***** Data supplied
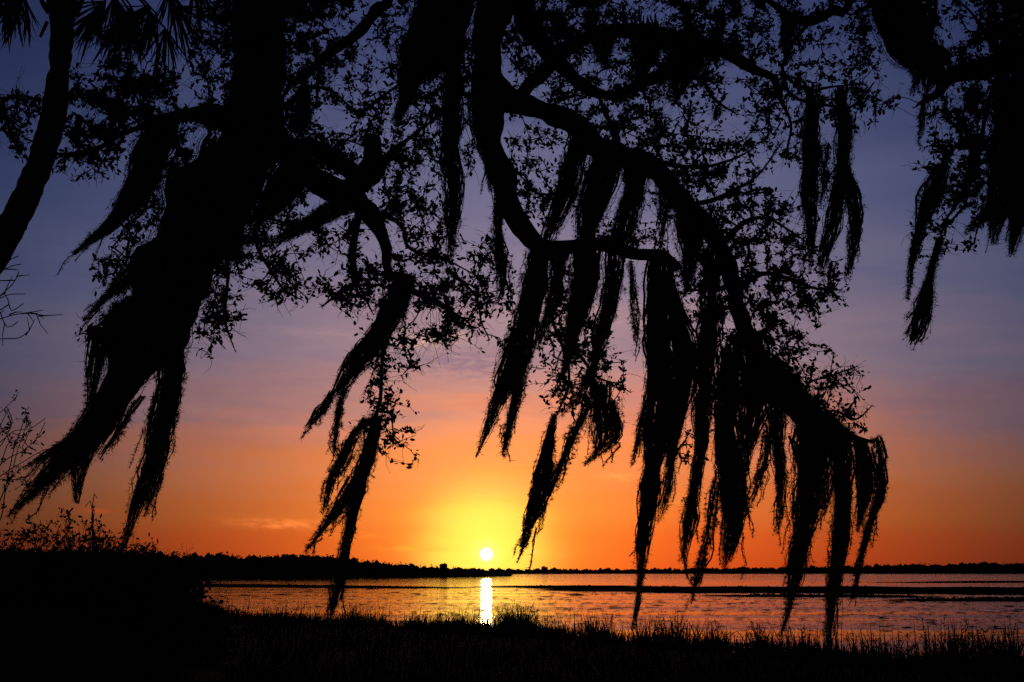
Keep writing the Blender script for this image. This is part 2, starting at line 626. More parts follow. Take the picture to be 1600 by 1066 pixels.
LEFT_TOP = [(-300, 850), (0, 862), (200, 866), (300, 866), (345, 864), (372, 867), (400, 869), (432, 867), (455, 866), (475, 868), (500, 867), (540, 870),
            (562, 873), (580, 876), (600, 879), (640, 882), (690, 884.8), (740, 887.6), (775, 889.6), (800, 892)]
RIGHT_TOP = [(640, 889), (800, 888), (850, 888), (900, 888.5), (980, 888.5), (1060, 887.5), (1130, 887), (1200, 886), (1260, 885.5), (1330, 883),
             (1400, 882), (1440, 880), (1470, 882), (1510, 880.5), (1540, 878), (1570, 880.5), (1600, 880), (1700, 878), (1900, 874)]
wood('far_woodland', LEFT_TOP, lambda x: np.interp(x, [p[0] for p in FARP], [on_water(*p)[1] for p in FARP]),
     'dark bushy woodland along the near left side of the far shore', 7.0, 2)
wood('far_treeline', RIGHT_TOP, lambda x: np.interp(x, [700, 900, 1600, 2400], [on_water(*p)[1] for p in [(700, 897.2), (900, 896.8), (1600, 896.6), (2400, 897)]]),
     'thin dark tree line on the far horizon right of the sun', 4.5, 2)


def far_tree(px, top, D, wpx, label):
    h = CAM[2] + (893 - top) / FPX * D
    X = (px - 800) / FPX * D * CP
    t = thing('far_tree', (X, D, 0.2), label, 'tree', 'trees standing above the far woods')
    m = MB()
    V, F = tubes(np.array([[[X, D, 0.2], [X + .1, D, h * .5], [X, D, h * .85]]]), np.array([[.22, .16, .08]]), 6)
    m.add(V, F)
    m.obj('trunk', M_BARK, t)
    m = MB()
    r = wpx / FPX * D / 2
    for q in range(6):
        a = rng.uniform(0, 6.28)
        crown(m, np.array([X + math.cos(a) * r * .55, D + math.sin(a) * r * .55, h - r * rng.uniform(.6, 1.5)]), r * .55, r * .55, r * rng.uniform(.4, .6), 0.07 * h, 40)
    m.obj('crown', M_WOOD, t)


far_tree(850, 884, 850, 13, 'lone round tree topping the far shore just right of the sun')
far_tree(1268, 881.5, 850, 12, 'round treetop on the horizon between the two longest right moss strands')
far_tree(1162, 884.5, 850, 7, 'small tree bump on the horizon behind the fourth hanging moss strand')
far_tree(692, 879.5, 410, 12, 'bushy tree poking above the left woodland slope nearest the sun')
far_tree(440, 864.5, 340, 24, 'broad treetop crowning the left woodland between two hanging moss tails')
far_tree(1538, 876.5, 850, 20, 'tallest treetop of the far shore near the right edge')
far_tree(1372, 880.5, 850, 8, 'pointed treetop on the horizon right of the moss curtain')


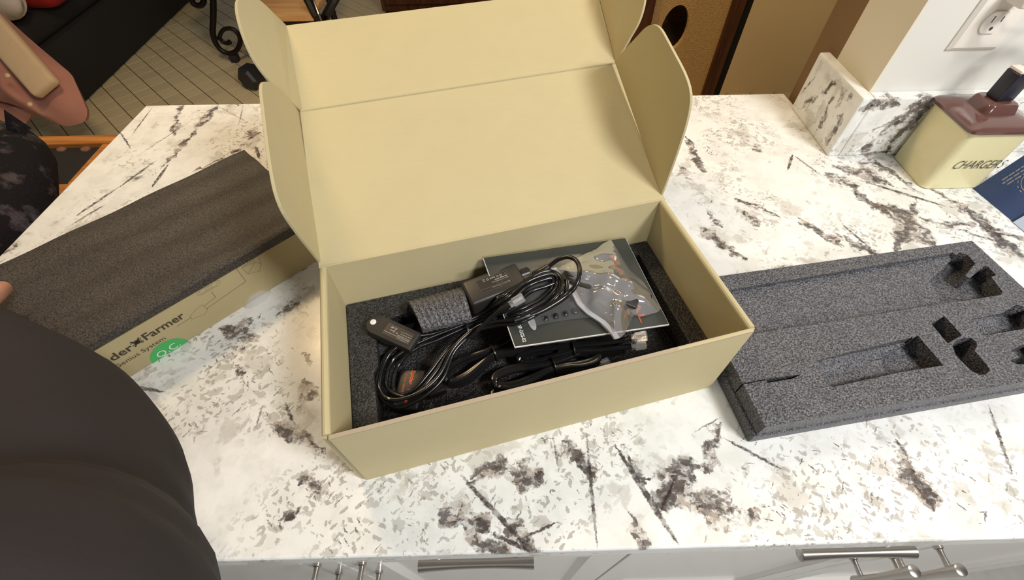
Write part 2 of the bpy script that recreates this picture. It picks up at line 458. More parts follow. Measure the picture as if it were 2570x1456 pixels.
    if veins:
        vn = t.math('MULTIPLY', prev, t.math('ADD', 0.55, t.math('MULTIPLY', t.step(t.noise(W2, 80, 3, 0.7), 0.38, 0.56), 0.45)))
        c = t.mix(t.math('MULTIPLY', vn, 0.92), c, t.mix(t.noise(P, 60, 2), srgb(30, 24, 25), srgb(80, 64, 60)))
        # dark hearts of the clusters
        ht = t.step(t.math('ADD', t.math('MULTIPLY', seed, 0.42), t.noise(W, 34, 4, 0.65)), 0.80, 0.88)
        c = t.mix(t.math('MULTIPLY', t.math('MULTIPLY', ht, t.math('ADD', 0.35, t.math('MULTIPLY', fs.outputs[0], 0.65))), 0.92), c, srgb(48, 36, 35))
    t.base(c)
    return t.m

M = {}
M['granite'] = make_granite('granite', G_VEINS, None)
M['granite_splash'] = make_granite('granite_splash', [((0.737,0.5494,0.0825), (0.737,0.5827,0.0311), .006), ((0.737,0.4894,0.0566), (0.737,0.4833,0.0152), .006), ((0.737,0.5216,0.0214), (0.737,0.5308,0.0609), .005), ((0.7926,0.467,0.0548), (0.8356,0.467,0.068), .007), ((0.8308,0.467,0.0162), (0.8371,0.467,0.075), .009), ((0.7446,0.467,0.0907), (0.7856,0.467,0.0951), .005), ((0.737,0.62,0.0177), (0.737,0.5958,0.083), .0035), ((0.737,0.5791,0.0558), (0.737,0.5762,0.0112), .003), ((0.8177,0.467,0.0754), (0.8368,0.467,0.1018), .008), ((0.7963,0.467,0.0171), (0.8094,0.467,0.0686), .006), ((0.7853,0.467,0.0015), (0.843,0.467,0.008), .004)], None)
M['card'] = make_card('kraft_card', (0.53, 0.462, 0.272, 1))
M['card_print'] = make_card('kraft_print_face', (0.47, 0.395, 0.22, 1))
M['card_edge'] = simple('kraft_cut_edge', (0.42, 0.35, 0.25, 1), 0.8, bump=0.2)
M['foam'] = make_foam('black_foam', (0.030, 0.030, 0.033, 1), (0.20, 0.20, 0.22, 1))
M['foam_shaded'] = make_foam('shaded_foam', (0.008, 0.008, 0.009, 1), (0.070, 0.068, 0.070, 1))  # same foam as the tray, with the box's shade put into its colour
M['foam_warm_dim'] = make_foam('soft_foam_sheet', (0.022, 0.019, 0.016, 1), (0.100, 0.086, 0.073, 1), 0.12, 620, 0.62)  # same foam again, dimmer and warmer light put into its brown tone
M['black_matte'] = simple('black_matte_plastic', (0.022, 0.020, 0.018, 1), 0.42, bump=0.08, bscale=900, bdist=0.0002)
M['black_gloss'] = simple('black_cable_jacket', (0.008, 0.008, 0.009, 1), 0.22, var=0.2)
M['black_rubber'] = simple('black_rubber', (0.012, 0.012, 0.012, 1), 0.3)
M['white_print'] = simple('white_print', (0.80, 0.79, 0.74, 1), 0.6, var=0.02)
M['grey_print'] = simple('grey_print_line', (0.13, 0.12, 0.11, 1), 0.6, var=0.02)
M['orange_print'] = simple('orange_print', (0.72, 0.13, 0.03, 1), 0.5, var=0.05)
M['brown_ink'] = simple('brown_ink', (0.055, 0.042, 0.022, 1), 0.7, var=0.1)
M['tan_ink'] = simple('tan_line_ink', (0.22, 0.175, 0.09, 1), 0.7, var=0.1)
M['label_black'] = simple('label_film', (0.030, 0.025, 0.022, 1), 0.3)
M['green_sticker'] = simple('green_sticker', srgb(70, 178, 95), 0.45, var=0.04)
M['manual'] = simple('manual_cover', (0.035, 0.040, 0.036, 1), 0.30, var=0.12, scale=9, coat=0.2)
M['paper'] = simple('white_paper', (0.82, 0.82, 0.80, 1), 0.7, var=0.02)
M['film'] = make_film('clear_zip_film', (0.80, 0.79, 0.82, 1), 0.20)
M['film_edge'] = make_film('milky_zip_strip', (0.72, 0.72, 0.76, 1), 0.42, 0.15)
M['film_thin'] = make_film('thin_clear_film', (0.93, 0.93, 0.93, 1), 0.05)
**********
→ **Exercise description**
Output, exactly, all the records above; include no pictures.

→ **Task answer**
Keep writing the Blender script for this image. This is part 2, starting at line 626. More parts follow. Take the picture to be 1600 by 1066 pixels.
LEFT_TOP = [(-300, 850), (0, 862), (200, 866), (300, 866), (345, 864), (372, 867), (400, 869), (432, 867), (455, 866), (475, 868), (500, 867), (540, 870),
            (562, 873), (580, 876), (600, 879), (640, 882), (690, 884.8), (740, 887.6), (775, 889.6), (800, 892)]
RIGHT_TOP = [(640, 889), (800, 888), (850, 888), (900, 888.5), (980, 888.5), (1060, 887.5), (1130, 887), (1200, 886), (1260, 885.5), (1330, 883),
             (1400, 882), (1440, 880), (1470, 882), (1510, 880.5), (1540, 878), (1570, 880.5), (1600, 880), (1700, 878), (1900, 874)]
wood('far_woodland', LEFT_TOP, lambda x: np.interp(x, [p[0] for p in FARP], [on_water(*p)[1] for p in FARP]),
     'dark bushy woodland along the near left side of the far shore', 7.0, 2)
wood('far_treeline', RIGHT_TOP, lambda x: np.interp(x, [700, 900, 1600, 2400], [on_water(*p)[1] for p in [(700, 897.2), (900, 896.8), (1600, 896.6), (2400, 897)]]),
     'thin dark tree line on the far horizon right of the sun', 4.5, 2)


def far_tree(px, top, D, wpx, label):
    h = CAM[2] + (893 - top) / FPX * D
    X = (px - 800) / FPX * D * CP
    t = thing('far_tree', (X, D, 0.2), label, 'tree', 'trees standing above the far woods')
    m = MB()
    V, F = tubes(np.array([[[X, D, 0.2], [X + .1, D, h * .5], [X, D, h * .85]]]), np.array([[.22, .16, .08]]), 6)
    m.add(V, F)
    m.obj('trunk', M_BARK, t)
    m = MB()
    r = wpx / FPX * D / 2
    for q in range(6):
        a = rng.uniform(0, 6.28)
        crown(m, np.array([X + math.cos(a) * r * .55, D + math.sin(a) * r * .55, h - r * rng.uniform(.6, 1.5)]), r * .55, r * .55, r * rng.uniform(.4, .6), 0.07 * h, 40)
    m.obj('crown', M_WOOD, t)


far_tree(850, 884, 850, 13, 'lone round tree topping the far shore just right of the sun')
far_tree(1268, 881.5, 850, 12, 'round treetop on the horizon between the two longest right moss strands')
far_tree(1162, 884.5, 850, 7, 'small tree bump on the horizon behind the fourth hanging moss strand')
far_tree(692, 879.5, 410, 12, 'bushy tree poking above the left woodland slope nearest the sun')
far_tree(440, 864.5, 340, 24, 'broad treetop crowning the left woodland between two hanging moss tails')
far_tree(1538, 876.5, 850, 20, 'tallest treetop of the far shore near the right edge')
far_tree(1372, 880.5, 850, 8, 'pointed treetop on the horizon right of the moss curtain')


Write part 2 of the bpy script that recreates this picture. It picks up at line 458. More parts follow. Measure the picture as if it were 2570x1456 pixels.
    if veins:
        vn = t.math('MULTIPLY', prev, t.math('ADD', 0.55, t.math('MULTIPLY', t.step(t.noise(W2, 80, 3, 0.7), 0.38, 0.56), 0.45)))
        c = t.mix(t.math('MULTIPLY', vn, 0.92), c, t.mix(t.noise(P, 60, 2), srgb(30, 24, 25), srgb(80, 64, 60)))
        # dark hearts of the clusters
        ht = t.step(t.math('ADD', t.math('MULTIPLY', seed, 0.42), t.noise(W, 34, 4, 0.65)), 0.80, 0.88)
        c = t.mix(t.math('MULTIPLY', t.math('MULTIPLY', ht, t.math('ADD', 0.35, t.math('MULTIPLY', fs.outputs[0], 0.65))), 0.92), c, srgb(48, 36, 35))
    t.base(c)
    return t.m

M = {}
M['granite'] = make_granite('granite', G_VEINS, None)
M['granite_splash'] = make_granite('granite_splash', [((0.737,0.5494,0.0825), (0.737,0.5827,0.0311), .006), ((0.737,0.4894,0.0566), (0.737,0.4833,0.0152), .006), ((0.737,0.5216,0.0214), (0.737,0.5308,0.0609), .005), ((0.7926,0.467,0.0548), (0.8356,0.467,0.068), .007), ((0.8308,0.467,0.0162), (0.8371,0.467,0.075), .009), ((0.7446,0.467,0.0907), (0.7856,0.467,0.0951), .005), ((0.737,0.62,0.0177), (0.737,0.5958,0.083), .0035), ((0.737,0.5791,0.0558), (0.737,0.5762,0.0112), .003), ((0.8177,0.467,0.0754), (0.8368,0.467,0.1018), .008), ((0.7963,0.467,0.0171), (0.8094,0.467,0.0686), .006), ((0.7853,0.467,0.0015), (0.843,0.467,0.008), .004)], None)
M['card'] = make_card('kraft_card', (0.53, 0.462, 0.272, 1))
M['card_print'] = make_card('kraft_print_face', (0.47, 0.395, 0.22, 1))
M['card_edge'] = simple('kraft_cut_edge', (0.42, 0.35, 0.25, 1), 0.8, bump=0.2)
M['foam'] = make_foam('black_foam', (0.030, 0.030, 0.033, 1), (0.20, 0.20, 0.22, 1))
M['foam_shaded'] = make_foam('shaded_foam', (0.008, 0.008, 0.009, 1), (0.070, 0.068, 0.070, 1))  # same foam as the tray, with the box's shade put into its colour
M['foam_warm_dim'] = make_foam('soft_foam_sheet', (0.022, 0.019, 0.016, 1), (0.100, 0.086, 0.073, 1), 0.12, 620, 0.62)  # same foam again, dimmer and warmer light put into its brown tone
M['black_matte'] = simple('black_matte_plastic', (0.022, 0.020, 0.018, 1), 0.42, bump=0.08, bscale=900, bdist=0.0002)
M['black_gloss'] = simple('black_cable_jacket', (0.008, 0.008, 0.009, 1), 0.22, var=0.2)
M['black_rubber'] = simple('black_rubber', (0.012, 0.012, 0.012, 1), 0.3)
M['white_print'] = simple('white_print', (0.80, 0.79, 0.74, 1), 0.6, var=0.02)
M['grey_print'] = simple('grey_print_line', (0.13, 0.12, 0.11, 1), 0.6, var=0.02)
M['orange_print'] = simple('orange_print', (0.72, 0.13, 0.03, 1), 0.5, var=0.05)
M['brown_ink'] = simple('brown_ink', (0.055, 0.042, 0.022, 1), 0.7, var=0.1)
M['tan_ink'] = simple('tan_line_ink', (0.22, 0.175, 0.09, 1), 0.7, var=0.1)
M['label_black'] = simple('label_film', (0.030, 0.025, 0.022, 1), 0.3)
M['green_sticker'] = simple('green_sticker', srgb(70, 178, 95), 0.45, var=0.04)
M['manual'] = simple('manual_cover', (0.035, 0.040, 0.036, 1), 0.30, var=0.12, scale=9, coat=0.2)
M['paper'] = simple('white_paper', (0.82, 0.82, 0.80, 1), 0.7, var=0.02)
M['film'] = make_film('clear_zip_film', (0.80, 0.79, 0.82, 1), 0.20)
M['film_edge'] = make_film('milky_zip_strip', (0.72, 0.72, 0.76, 1), 0.42, 0.15)
M['film_thin'] = make_film('thin_clear_film', (0.93, 0.93, 0.93, 1), 0.05)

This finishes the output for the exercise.